-- start of SUPPLIED INFORMATION --

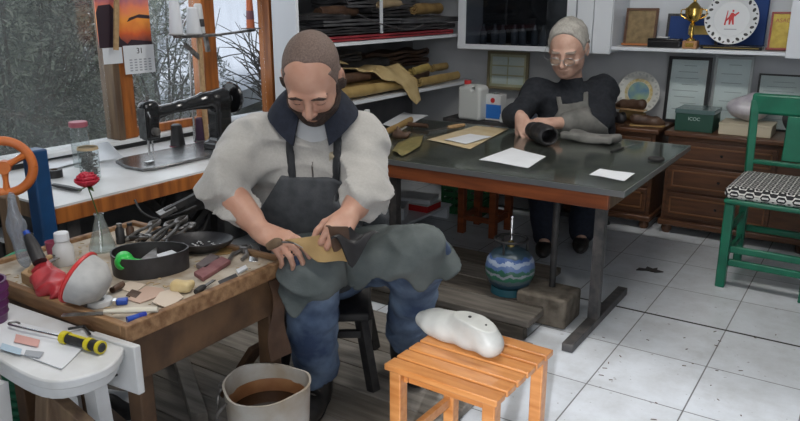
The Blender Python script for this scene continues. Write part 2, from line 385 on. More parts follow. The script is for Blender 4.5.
wbox('pane', 2.745, 3.15, WX0-.035, WX0-.031, .675, 2.2, M_glasspane)
# ================================================================ OUTSIDE
def hill(u, v):
    x = -3.4-u*7; y = -1+v*13
    a_ = y/-x; k_ = 1-min(max((a_-.74)/.14, 0), 1); return (x, y, .0+(.22+.42*k_)*(-3.4-x)+.15*math.sin(y*.9+u*3)*u)
M_hill = mat('grassy_hillside', (.05, .065, .04), .95, c2=(.16, .18, .13), scale=5, bump=.6)
h_ = struct('ground_hillside', grid(hill, 40, 60, .02), M_hill)
h_.name = 'floor_outside'
def shrub(name, label, c, r, nleaf, cols, size, grp, twigs=14):
    t = thing(name, label, 'shrub', (c[0], c[1], c[2]), group=grp)
    rs = np.random.RandomState(int(abs(c[1])*100)+3)
    bm = B()
    for i in range(twigs):
        a = rs.uniform(0, 6.28); e = rs.uniform(.2, .95); p = Vector((math.cos(a)*r[0]*e, math.sin(a)*r[1]*e, r[2]*rs.uniform(1.0, 1.95)))
        q = Vector((p.x*.4+rs.uniform(-.1, .1), p.y*.4, p.z*.5)); tube(bm, [(0, 0, 0), q, p], [.018, .010, .003], 5, 4)
        for k in range(4):
            e2 = p+Vector((rs.normal(0, .16), rs.normal(0, .16), rs.normal(0, .16))); b0 = q.lerp(p, .3+.2*k); tube(bm, [b0, (b0+e2)/2+Vector((0, 0, .03)), e2], [.006, .004, .002], 4, 3)
    obj('branch', bm, cols[0], t)
    d = rs.normal(size=(nleaf, 3)); d /= np.linalg.norm(d, axis=1, keepdims=True); rad = rs.uniform(.35, 1, nleaf)**.5
    lump = 1+.22*nz(d[:, 0]*4, d[:, 1]*4, d[:, 2]*4, c[1]); P = d*(rad*lump)[:, None]*np.array(r)+np.array([0, 0, r[2]])
    a = rs.normal(size=(nleaf, 3)); a[:, 2] *= .8; a /= np.linalg.norm(a, axis=1, keepdims=True); b = np.cross(a, rs.normal(size=(nleaf, 3))); b /= np.linalg.norm(b, axis=1, keepdims=True)
    L = size*rs.uniform(.6, 1.5, nleaf)[:, None]; Wd = L*.22
    V = np.stack([P-a*L, P+b*Wd, P+a*L, P-b*Wd], 1).reshape(-1, 3); F = np.arange(nleaf*4).reshape(-1, 4)
    fm = rs.randint(0, len(cols)-1, nleaf)
    npobj('foliage', V, F, cols[1:], t, fm) if False else None
    me = bpy.data.meshes.new('foliage'); me.from_pydata(V.tolist(), [], F.tolist())
    for q in cols[1:]: me.materials.append(q)
    me.polygons.foreach_set('material_index', fm.astype(np.int32)); o = bpy.data.objects.new('foliage', me); COL.objects.link(o); o.parent = t
    return t
Ld = [mat('shrub_bark', (.06, .05, .04), .9), mat('dark_leaf', (.025, .037, .024), .6), mat('grey_leaf', (.055, .07, .052), .6), mat('pale_leaf', (.20, .23, .18), .6), mat('deep_leaf', (.02, .032, .02), .7), mat('mid_grey_leaf', (.04, .052, .038), .6)]
Lf = [mat('frosty_bark', (.16, .15, .14), .9), mat('frosty_leaf', (.42, .46, .43), .6), mat('frost_green_leaf', (.20, .24, .18), .6), mat('snowy_leaf', (.72, .76, .78), .6), mat('mid_leaf', (.14, .17, .12), .6)]
shrub('garden_shrub', 'dark grey-green shrub pressed against the left window, at the left edge', (-3.75, .75, .0), (.55, .62, .95), 22000, Ld, .020, 'shrubs outside the window')
shrub('garden_shrub', 'dark leafy shrub behind the left pane, next to the calendar post', (-3.75, 2.02, .0), (.52, .58, .9), 20000, Ld, .020, 'shrubs outside the window')
shrub('garden_shrub', 'tall dark shrub rising higher up the slope behind the left pane', (-5.1, 1.55, .3), (.72, 1.1, 1.15), 15000, Ld, .034, 'shrubs outside the window')
shrub('garden_shrub', 'frosted pale shrub seen between the calendar post and the thread stand', (-4.05, 3.25, .15), (.5, .55, .60), 9000, Lf, .020, 'shrubs outside the window')
shrub('bare_shrub', 'bare snowy twigs in front of the snow slope, right window pane', (-3.95, 4.45, .2), (.42, .42, .45), 260, [Ld[0], Lf[3], Lf[3]], .012, None, twigs=60)
def snowbank(u, v):
    x = -4.35-u*4; y = 3.6+v*6; return (x, y, .50+.20*(-4.35-x)+.06*math.sin(y*1.3+u*2)+.16*(y-3.6)*.55)
o = obj('snow_bank', grid(snowbank, 20, 24, .15), mat('snow', (.75, .79, .85), .8, bump=.4, bscale=9)); tag(o, 'snow-covered bank outside behind the bare twigs', 'snow bank')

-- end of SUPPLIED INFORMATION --

Output the lines above in full and exactly as given, omitting any pictures.

WRITTEN ANSWER →
The Blender Python script for this scene continues. Write part 2, from line 385 on. More parts follow. The script is for Blender 4.5.
wbox('pane', 2.745, 3.15, WX0-.035, WX0-.031, .675, 2.2, M_glasspane)
# ================================================================ OUTSIDE
def hill(u, v):
    x = -3.4-u*7; y = -1+v*13
    a_ = y/-x; k_ = 1-min(max((a_-.74)/.14, 0), 1); return (x, y, .0+(.22+.42*k_)*(-3.4-x)+.15*math.sin(y*.9+u*3)*u)
M_hill = mat('grassy_hillside', (.05, .065, .04), .95, c2=(.16, .18, .13), scale=5, bump=.6)
h_ = struct('ground_hillside', grid(hill, 40, 60, .02), M_hill)
h_.name = 'floor_outside'
def shrub(name, label, c, r, nleaf, cols, size, grp, twigs=14):
    t = thing(name, label, 'shrub', (c[0], c[1], c[2]), group=grp)
    rs = np.random.RandomState(int(abs(c[1])*100)+3)
    bm = B()
    for i in range(twigs):
        a = rs.uniform(0, 6.28); e = rs.uniform(.2, .95); p = Vector((math.cos(a)*r[0]*e, math.sin(a)*r[1]*e, r[2]*rs.uniform(1.0, 1.95)))
        q = Vector((p.x*.4+rs.uniform(-.1, .1), p.y*.4, p.z*.5)); tube(bm, [(0, 0, 0), q, p], [.018, .010, .003], 5, 4)
        for k in range(4):
            e2 = p+Vector((rs.normal(0, .16), rs.normal(0, .16), rs.normal(0, .16))); b0 = q.lerp(p, .3+.2*k); tube(bm, [b0, (b0+e2)/2+Vector((0, 0, .03)), e2], [.006, .004, .002], 4, 3)
    obj('branch', bm, cols[0], t)
    d = rs.normal(size=(nleaf, 3)); d /= np.linalg.norm(d, axis=1, keepdims=True); rad = rs.uniform(.35, 1, nleaf)**.5
    lump = 1+.22*nz(d[:, 0]*4, d[:, 1]*4, d[:, 2]*4, c[1]); P = d*(rad*lump)[:, None]*np.array(r)+np.array([0, 0, r[2]])
    a = rs.normal(size=(nleaf, 3)); a[:, 2] *= .8; a /= np.linalg.norm(a, axis=1, keepdims=True); b = np.cross(a, rs.normal(size=(nleaf, 3))); b /= np.linalg.norm(b, axis=1, keepdims=True)
    L = size*rs.uniform(.6, 1.5, nleaf)[:, None]; Wd = L*.22
    V = np.stack([P-a*L, P+b*Wd, P+a*L, P-b*Wd], 1).reshape(-1, 3); F = np.arange(nleaf*4).reshape(-1, 4)
    fm = rs.randint(0, len(cols)-1, nleaf)
    npobj('foliage', V, F, cols[1:], t, fm) if False else None
    me = bpy.data.meshes.new('foliage'); me.from_pydata(V.tolist(), [], F.tolist())
    for q in cols[1:]: me.materials.append(q)
    me.polygons.foreach_set('material_index', fm.astype(np.int32)); o = bpy.data.objects.new('foliage', me); COL.objects.link(o); o.parent = t
    return t
Ld = [mat('shrub_bark', (.06, .05, .04), .9), mat('dark_leaf', (.025, .037, .024), .6), mat('grey_leaf', (.055, .07, .052), .6), mat('pale_leaf', (.20, .23, .18), .6), mat('deep_leaf', (.02, .032, .02), .7), mat('mid_grey_leaf', (.04, .052, .038), .6)]
Lf = [mat('frosty_bark', (.16, .15, .14), .9), mat('frosty_leaf', (.42, .46, .43), .6), mat('frost_green_leaf', (.20, .24, .18), .6), mat('snowy_leaf', (.72, .76, .78), .6), mat('mid_leaf', (.14, .17, .12), .6)]
shrub('garden_shrub', 'dark grey-green shrub pressed against the left window, at the left edge', (-3.75, .75, .0), (.55, .62, .95), 22000, Ld, .020, 'shrubs outside the window')
shrub('garden_shrub', 'dark leafy shrub behind the left pane, next to the calendar post', (-3.75, 2.02, .0), (.52, .58, .9), 20000, Ld, .020, 'shrubs outside the window')
shrub('garden_shrub', 'tall dark shrub rising higher up the slope behind the left pane', (-5.1, 1.55, .3), (.72, 1.1, 1.15), 15000, Ld, .034, 'shrubs outside the window')
shrub('garden_shrub', 'frosted pale shrub seen between the calendar post and the thread stand', (-4.05, 3.25, .15), (.5, .55, .60), 9000, Lf, .020, 'shrubs outside the window')
shrub('bare_shrub', 'bare snowy twigs in front of the snow slope, right window pane', (-3.95, 4.45, .2), (.42, .42, .45), 260, [Ld[0], Lf[3], Lf[3]], .012, None, twigs=60)
def snowbank(u, v):
    x = -4.35-u*4; y = 3.6+v*6; return (x, y, .50+.20*(-4.35-x)+.06*math.sin(y*1.3+u*2)+.16*(y-3.6)*.55)
o = obj('snow_bank', grid(snowbank, 20, 24, .15), mat('snow', (.75, .79, .85), .8, bump=.4, bscale=9)); tag(o, 'snow-covered bank outside behind the bare twigs', 'snow bank')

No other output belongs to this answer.